My mother was a low-level Democratic Party volunteer. I'm not sure where she got her original party affiliation, but by the 60's her allegiance was solid. Raised Catholic, she would have been excited about Kennedy's nomination; and she always supported civil rights. When we cleaned out the house after her death, she'd kept the Party paraphernalia, like the fake straw hat she wore to greet LBJ as a "Johnson Girl". My dad probably just voted the way my mom told him to; I never heard him discuss politics. But he was in a union.
I was confirmed as a liberal during the Vietnam War and the civil rights struggles. We lived in a fairly conservative area (York, PA, which has had a Republican Congressman for all but two years of my life). De facto segregation kept my schools all white despite a substantial black section in York proper (we were in West York) that rioted after the MLK assassination and again a year later. (Two deaths--that's a wild story in itself. Both murders were solved three decades later--and the then-mayor of York was one of those charged.) I graduated high school in 1970, so the 60s were definitely formative years for me politically. I was one of two to wear a black armband to school on Moratorium Day. (I had to put it on after I left the house--my dad did not approve of protests of any sort.)
College provided an environment in which my opinions were actually the majority ones. Student protestors occupied administrative buildings, classes were shut down with the approval of the professors, and we blockaded the Institute for Defense Analysis compound just a few blocks from the campus. I learned some economics and history, and thought myself a socialist. Still, it was the war that animated most of us, and I got a lesson in realpolitik when Nixon ended the draft and war protests collapsed. Well, it was winding down by then anyway, and it was clear that the US lost. The division over Vietnam lasted a long time. A decade later--more--some were arguing that it was not a mistake to have prosecuted that war. Echoes of McNamara and Kissinger are audible in the war cries of today's Republican candidates. There are people who are incapable of learning.
Like most people, my politics have moderated over the years. Communism was a failure; capitalism is a mighty economic engine, albeit one that needs regulation and steering. I'm a believer in the necessity for an active government, but am intolerant of fraud and incompetence in it. I'll elaborate on some of the following in the future, but here's a brief rundown of where I stand on some hot button issues:
- I'm pro-choice, but respect the pro-life position. I think Roe vs Wade was good policy, bad law, and disastrous politics.
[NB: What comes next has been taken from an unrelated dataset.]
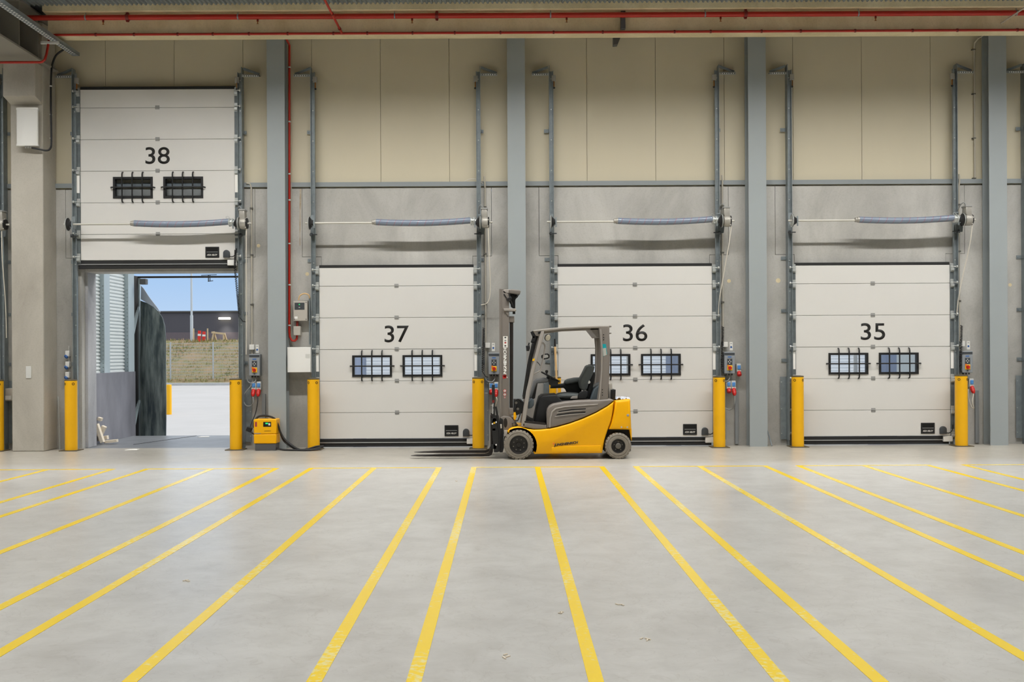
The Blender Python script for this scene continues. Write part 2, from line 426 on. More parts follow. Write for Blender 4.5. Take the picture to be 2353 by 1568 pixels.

- I'm no isolationist, but lean very strongly against armed intervention. It probably did more good than harm in Kosovo, and we didn't have a lot of options in Afghanistan. But usually, sending in the Marines hasn't really been good for anybody.
- Anything we can do to get closer to single-payer health care is something we should do. It's absurd how much we pay as a nation for health care that is not as good as it is in many other countries.
- The fight for equality is not over, but damn, we are advancing on all fronts.
- I think every nation has the right and duty to control its borders, but I don't consider illegal immigration to be a problem. I see some every day, and they are making the country better as far as I can tell. The kids are as American as I am.
- Raise the minimum wage already.
- Republicans are engaging in a profoundly antidemocratic (and anti-Democratic) effort to restrict voting. It's working. We should have fewer election days and they should be holidays. Legislative districts should be drawn by computer. I'd love to see instant runoff voting.
- If I had my way (I won't), handguns would be illegal. We'd have thousands fewer deaths every year.
- There are way too many people in jail.
- Tax capital gains and dividends as ordinary income. Restrict the homestead exemption on real property gains--it's ridiculously loose and generous now.
- Institute a small financial transaction tax. Shut down tax havens.
- Get serious about eliminating nuclear weapons.
- Push hard for real UN reform and support the UN strongly. It's gotten so bad that no one even asks why the UN isn't all over Syria and other trouble spots. No one really thinks they'd improve things.
That'll do for now.
I have never voted for a Republican in my life, and seeing the candidates that Party throws up lately makes me fairly certain I never will. I'm not a Hillary Clinton fan, and am unconvinced that Sanders can win in the general (or that he'd be an effective President). Despite his age, I'd sign on to Biden's candidacy in a minute. It's pretty shameful that neither Party can dredge up a really good candidate. But I don't see any Reps as good as any of the Dems in the hunt, so it's no contest.